Converting DDMMYYYY with dateutil.parser

This format is currently not supported by dateutil. In general, if you know the format of your date and it does not have time zones, you should just use datetime.datetime.strptime to parse your dates, as dateutil.parser.parse has a considerable amount of overhead that it uses trying to figure out what format your date is in, and, critically, it may get that format wrong.

There is a pull request against the 2.6.0 branch that is under debate to add this format, you can find it here, ondateutil's github. The main argument against this would be that if you are trying to parse a series of dates, it will interpret 12052017 as "December 5, 2017", but 13052017 as "May 13, 2017". (That said, you do have the same inconsistency now in that the first date will parse to December 5, 2017, but the second date will simply fail).

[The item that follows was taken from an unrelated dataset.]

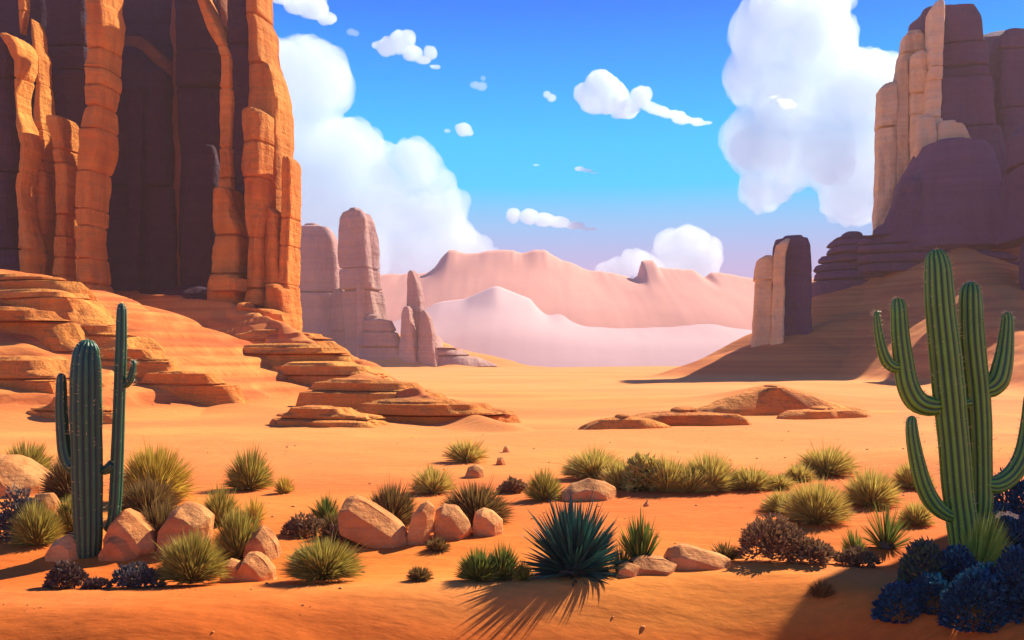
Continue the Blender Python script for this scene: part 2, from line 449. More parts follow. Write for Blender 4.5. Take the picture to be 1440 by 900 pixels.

If you do not know the format of the string, but you know that if it is an 8-digit numerical date you want it to be interpreted as DDMMYYYY, for now your best bet is to hard-code that exception into your parser:

from dateutil.parser import parse as duparse
from datetime import datetime

def parse(dtstr, *args, **kwargs):
    if len(dtstr) == 8 and dtstr.isnumeric():
        return datetime.strptime(dtstr, '%d%m%Y')
    else:
        return duparse(dtstr, *args, **kwargs)

There is some slow-moving planned effort to provide a more flexible and extensible parser for dateutil, but not much work has been done on this yet.


If you're not precious about using dateutil, you could do this with datetime.datetime.strptime:

from datetime import datetime

print datetime.strptime("24052017", '%d%m%Y')

This returns (in yyyy-mm-dd hh:mm:ss)

2017-05-24 00:00:00

Well, dateutil.parser.parse needs some hints about date format you're trying to parse; in lack of such hints it assumes YYYYMMDD format, so your input becomes equivalent to 2405-20-17; either rearrange your string to read 20170524, for example like this dateutil.parser.parse(d[4:8]+d[2:4]+d[0:2]), or use separators: dateutil.parser.parse("24.05.2017") will work (however, the former method is preferred, due to ambiguity of the latter).